■ Data lines:
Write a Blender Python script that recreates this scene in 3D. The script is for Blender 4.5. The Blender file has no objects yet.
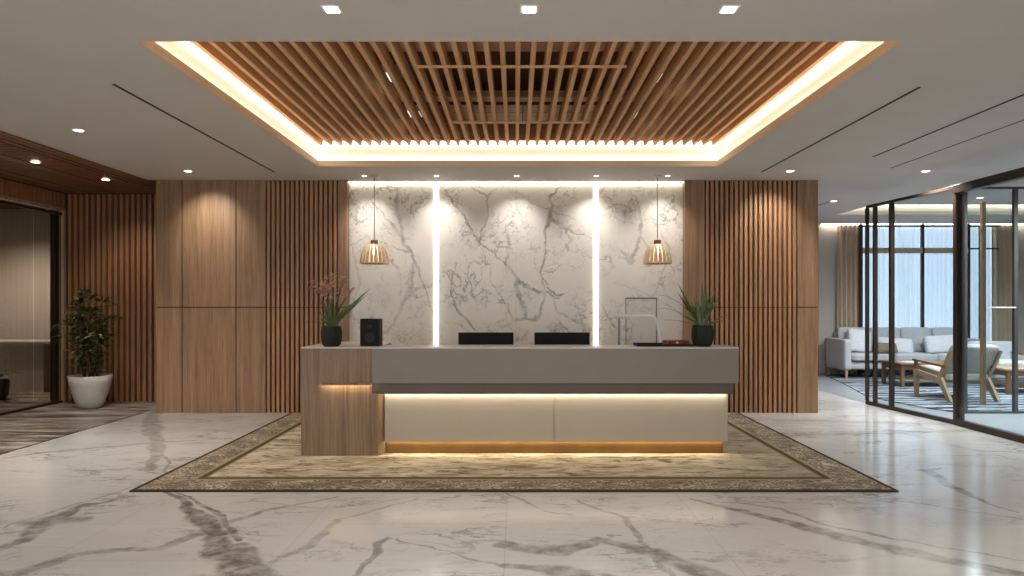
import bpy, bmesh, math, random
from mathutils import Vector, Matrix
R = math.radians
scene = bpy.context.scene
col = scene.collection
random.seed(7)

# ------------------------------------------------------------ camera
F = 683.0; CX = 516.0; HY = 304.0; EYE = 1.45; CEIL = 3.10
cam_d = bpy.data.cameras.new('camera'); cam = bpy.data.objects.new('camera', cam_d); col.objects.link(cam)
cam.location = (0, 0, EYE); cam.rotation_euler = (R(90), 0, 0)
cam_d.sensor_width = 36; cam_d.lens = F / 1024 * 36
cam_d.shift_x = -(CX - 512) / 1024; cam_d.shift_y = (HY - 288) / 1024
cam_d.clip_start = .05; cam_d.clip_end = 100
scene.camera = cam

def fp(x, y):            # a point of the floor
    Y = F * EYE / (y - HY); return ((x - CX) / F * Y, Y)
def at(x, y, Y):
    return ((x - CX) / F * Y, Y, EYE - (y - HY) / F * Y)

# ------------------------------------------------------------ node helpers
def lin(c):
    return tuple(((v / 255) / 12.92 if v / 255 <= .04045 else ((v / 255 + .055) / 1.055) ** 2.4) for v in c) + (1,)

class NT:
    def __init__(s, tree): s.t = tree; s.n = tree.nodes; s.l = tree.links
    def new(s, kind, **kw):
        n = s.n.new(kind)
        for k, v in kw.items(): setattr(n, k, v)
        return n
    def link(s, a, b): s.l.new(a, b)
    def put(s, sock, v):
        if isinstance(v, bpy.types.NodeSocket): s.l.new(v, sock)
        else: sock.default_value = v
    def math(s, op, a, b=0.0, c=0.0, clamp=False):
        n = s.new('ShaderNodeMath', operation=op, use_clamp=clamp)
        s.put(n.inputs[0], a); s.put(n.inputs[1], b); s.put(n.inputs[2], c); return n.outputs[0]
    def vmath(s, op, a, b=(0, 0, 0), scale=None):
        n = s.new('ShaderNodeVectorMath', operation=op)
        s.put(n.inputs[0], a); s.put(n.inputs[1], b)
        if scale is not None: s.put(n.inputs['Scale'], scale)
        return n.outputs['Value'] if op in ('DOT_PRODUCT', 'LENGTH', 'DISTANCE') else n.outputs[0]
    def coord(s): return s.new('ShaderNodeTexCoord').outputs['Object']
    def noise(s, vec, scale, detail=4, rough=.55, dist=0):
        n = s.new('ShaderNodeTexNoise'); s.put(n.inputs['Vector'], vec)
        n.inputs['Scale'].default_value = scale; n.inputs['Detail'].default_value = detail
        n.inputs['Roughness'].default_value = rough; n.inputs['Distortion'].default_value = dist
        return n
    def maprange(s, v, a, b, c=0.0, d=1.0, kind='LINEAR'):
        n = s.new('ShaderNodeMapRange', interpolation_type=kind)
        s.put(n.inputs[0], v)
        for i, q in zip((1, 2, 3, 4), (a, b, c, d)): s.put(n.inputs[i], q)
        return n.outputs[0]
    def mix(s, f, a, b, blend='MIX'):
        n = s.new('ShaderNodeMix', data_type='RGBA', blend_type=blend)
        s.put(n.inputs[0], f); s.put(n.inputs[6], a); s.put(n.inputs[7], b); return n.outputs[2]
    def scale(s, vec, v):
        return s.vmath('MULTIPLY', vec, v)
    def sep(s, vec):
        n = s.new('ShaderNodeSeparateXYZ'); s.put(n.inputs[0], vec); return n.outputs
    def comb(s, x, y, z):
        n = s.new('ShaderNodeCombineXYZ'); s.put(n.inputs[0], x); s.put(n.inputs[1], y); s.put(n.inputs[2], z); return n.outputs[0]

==

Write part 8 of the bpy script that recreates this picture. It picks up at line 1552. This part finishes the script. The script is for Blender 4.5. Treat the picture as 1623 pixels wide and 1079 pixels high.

■ To be done: In the listing above, find the line containing "Write a Blender" and the line containing "random.seed(7)", then write out both of them and every line between, exactly, with no pictures.

■ Solution to this task:
Write a Blender Python script that recreates this scene in 3D. The script is for Blender 4.5. The Blender file has no objects yet.
import bpy, bmesh, math, random
from mathutils import Vector, Matrix
R = math.radians
scene = bpy.context.scene
col = scene.collection
random.seed(7)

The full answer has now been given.